* TASK TO CARRY OUT *
An exact copy of the records is required, minus the pictures they hold.
^^^^^^^^^^^^^^^^
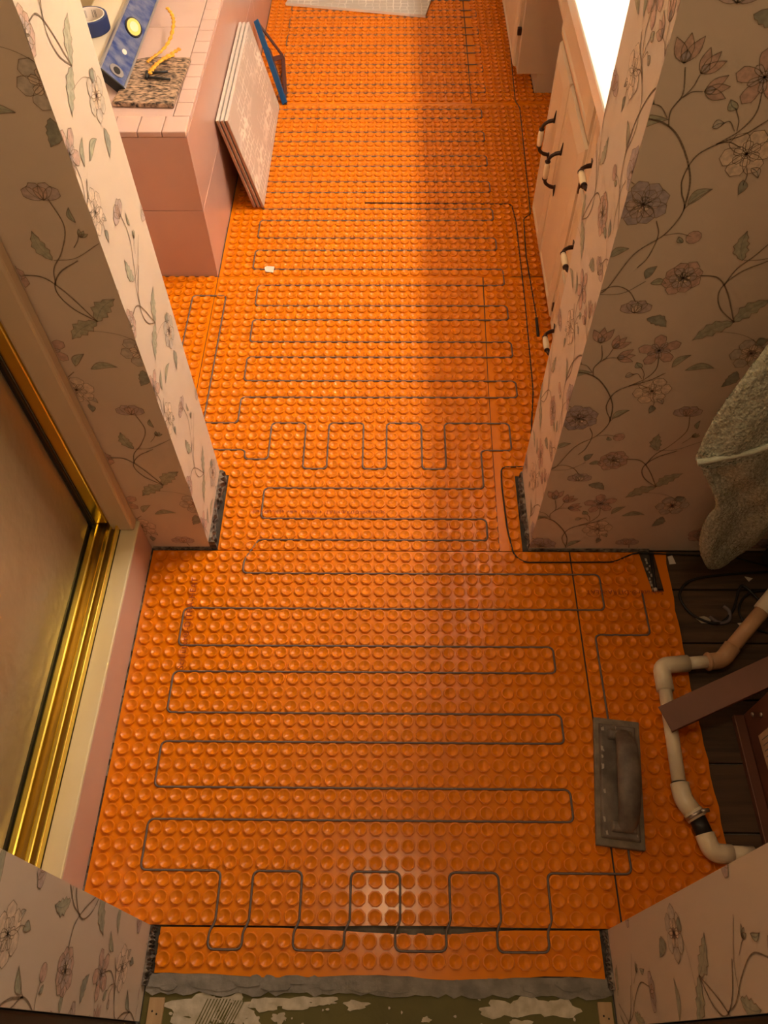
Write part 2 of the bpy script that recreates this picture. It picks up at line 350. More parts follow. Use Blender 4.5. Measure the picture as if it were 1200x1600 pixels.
pr.curve([c6(915, 80), c6(990, 90), c6(1030, 150), c6(1058, 275)], .0022); pr.curve([c6(1200, 20), c6(1080, 70), c6(1000, 140), c6(1000, 215), c6(1058, 275)], .0020)
pr.curve([c6(875, 665), c6(860, 730), c6(790, 790), c6(725, 830), c6(690, 870)], .0018); pr.curve([c6(745, 810), c6(820, 805), c6(930, 770)], .0012); pr.curve([c6(840, 780), c6(870, 762), c6(890, 745)], .0011)
pr.curve([c6(970, 310), c6(1100, 330), c6(1180, 380)], .0008)
pr.bell(c3(850, 262), 1.6, .034); pr.bell(c3(920, 305), 1.0, .03); pr.bell(c3(935, 380), .2, .03)
pr.rosette(c3(1185, 320), .036, 5, 'rose', 'mauve', .5, .62, 'dusk')
pr.rosette(c3(1110, 640), .034, 6, 'pale', 'pale', .2, .85); pr.leaf(c3(1095, 750), c3(1075, 810), .012, 'leafd'); pr.leaf(c3(1130, 700), c3(1158, 740), .010, 'grey')
pr.peony(c3(680, 850), .039, 'dusk', 'mauve')
pr.peony(c6(845, 90), .034, 'rose', 'mauve')
pr.tulip(c6(650, 215), .028, 'mauve', 'grey'); pr.disc(c6(652, 220), .008, 'pale'); pr.leaf(c6(695, 260), c6(775, 295), .020, 'leafd', .12)
pr.leaf(c6(1056, 275), c6(885, 350), .026, 'leaf', .22, -.08); pr.leaf(c6(1056, 275), c6(1215, 180), .026, 'leaf', .22, .10)
pr.tulip(c6(866, 650), .030, 'mauve', 'rose'); pr.leaf(c6(740, 810), c6(745, 740), .020, 'leaf', .2, .1); pr.leaf(c6(905, 720), c6(918, 685), .008, 'leaf')
pr.bell(c6(885, 755), .9, .014, 'leaf', 'leafd')
pr.leaf(c3(865, 850), c3(968, 787), .015, 'leaf'); pr.leaf(c3(968, 530), c3(1018, 512), .011, 'grey'); pr.leaf(c3(1072, 455), c3(1045, 415), .012, 'leaf')
pr.leaf(c3(540, 1070), c3(620, 1035), .013, 'leaf'); pr.leaf(c3(690, 1160), c3(738, 1108), .014, 'leafd'); pr.leaf(c3(710, 1180), c3(775, 1180), .012, 'leaf')
pr.disc(c3(890, 988), .011, 'rose'); pr.leaf(c3(845, 1010), c3(828, 985), .008, 'leaf'); pr.leaf(c3(700, 425), c3(725, 432), .008, 'leafd')
pr.leaf(c6(800, 462), c6(880, 412), .014, 'leaf'); pr.leaf(c6(855, 475), c6(975, 467), .015, 'leaf')
pr.rosette(c6(1130, 405), .036, 6, 'grey', 'pale', .1, .8, 'rose'); pr.leaf(c6(1150, 370), c6(1200, 350), .02, 'leafd'); pr.leaf(c6(1070, 480), c6(1005, 545), .022, 'leafd', .1)
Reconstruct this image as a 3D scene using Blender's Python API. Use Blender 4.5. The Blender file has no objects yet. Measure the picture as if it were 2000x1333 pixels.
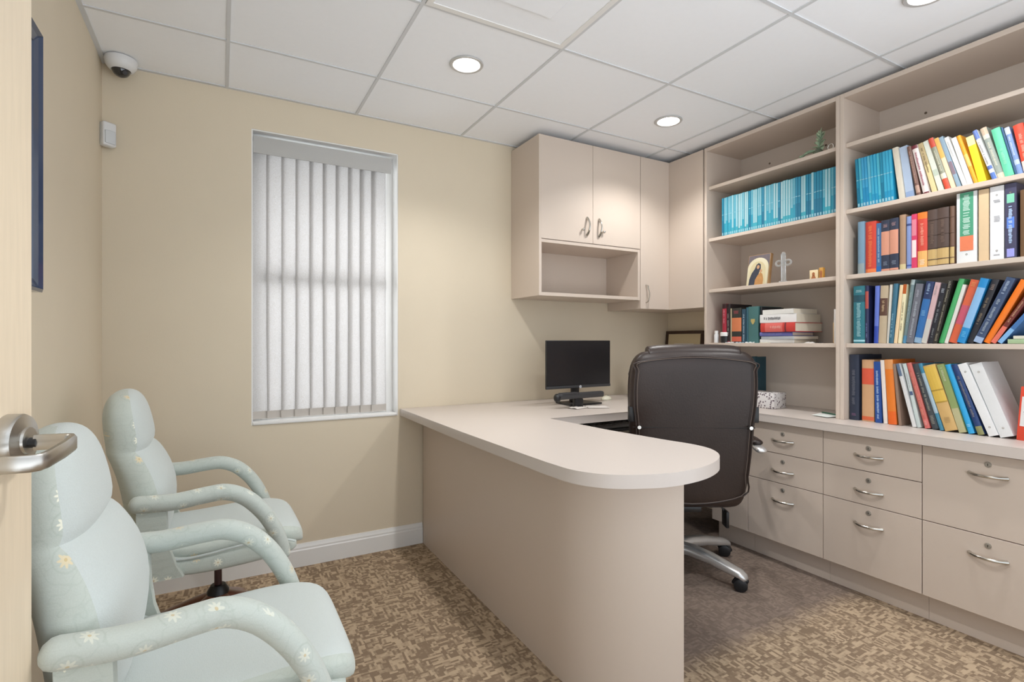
^^^^^^^^^^^^^^^^
* OUTPUT FOR THIS EXERCISE *
Write part 2 of the bpy script that recreates this picture. It picks up at line 350. More parts follow. Use Blender 4.5. Measure the picture as if it were 1200x1600 pixels.
pr.curve([c6(915, 80), c6(990, 90), c6(1030, 150), c6(1058, 275)], .0022); pr.curve([c6(1200, 20), c6(1080, 70), c6(1000, 140), c6(1000, 215), c6(1058, 275)], .0020)
pr.curve([c6(875, 665), c6(860, 730), c6(790, 790), c6(725, 830), c6(690, 870)], .0018); pr.curve([c6(745, 810), c6(820, 805), c6(930, 770)], .0012); pr.curve([c6(840, 780), c6(870, 762), c6(890, 745)], .0011)
pr.curve([c6(970, 310), c6(1100, 330), c6(1180, 380)], .0008)
pr.bell(c3(850, 262), 1.6, .034); pr.bell(c3(920, 305), 1.0, .03); pr.bell(c3(935, 380), .2, .03)
pr.rosette(c3(1185, 320), .036, 5, 'rose', 'mauve', .5, .62, 'dusk')
pr.rosette(c3(1110, 640), .034, 6, 'pale', 'pale', .2, .85); pr.leaf(c3(1095, 750), c3(1075, 810), .012, 'leafd'); pr.leaf(c3(1130, 700), c3(1158, 740), .010, 'grey')
pr.peony(c3(680, 850), .039, 'dusk', 'mauve')
pr.peony(c6(845, 90), .034, 'rose', 'mauve')
pr.tulip(c6(650, 215), .028, 'mauve', 'grey'); pr.disc(c6(652, 220), .008, 'pale'); pr.leaf(c6(695, 260), c6(775, 295), .020, 'leafd', .12)
pr.leaf(c6(1056, 275), c6(885, 350), .026, 'leaf', .22, -.08); pr.leaf(c6(1056, 275), c6(1215, 180), .026, 'leaf', .22, .10)
pr.tulip(c6(866, 650), .030, 'mauve', 'rose'); pr.leaf(c6(740, 810), c6(745, 740), .020, 'leaf', .2, .1); pr.leaf(c6(905, 720), c6(918, 685), .008, 'leaf')
pr.bell(c6(885, 755), .9, .014, 'leaf', 'leafd')
pr.leaf(c3(865, 850), c3(968, 787), .015, 'leaf'); pr.leaf(c3(968, 530), c3(1018, 512), .011, 'grey'); pr.leaf(c3(1072, 455), c3(1045, 415), .012, 'leaf')
pr.leaf(c3(540, 1070), c3(620, 1035), .013, 'leaf'); pr.leaf(c3(690, 1160), c3(738, 1108), .014, 'leafd'); pr.leaf(c3(710, 1180), c3(775, 1180), .012, 'leaf')
pr.disc(c3(890, 988), .011, 'rose'); pr.leaf(c3(845, 1010), c3(828, 985), .008, 'leaf'); pr.leaf(c3(700, 425), c3(725, 432), .008, 'leafd')
pr.leaf(c6(800, 462), c6(880, 412), .014, 'leaf'); pr.leaf(c6(855, 475), c6(975, 467), .015, 'leaf')
pr.rosette(c6(1130, 405), .036, 6, 'grey', 'pale', .1, .8, 'rose'); pr.leaf(c6(1150, 370), c6(1200, 350), .02, 'leafd'); pr.leaf(c6(1070, 480), c6(1005, 545), .022, 'leafd', .1)
Reconstruct this image as a 3D scene using Blender's Python API. Use Blender 4.5. The Blender file has no objects yet. Measure the picture as if it were 2000x1333 pixels.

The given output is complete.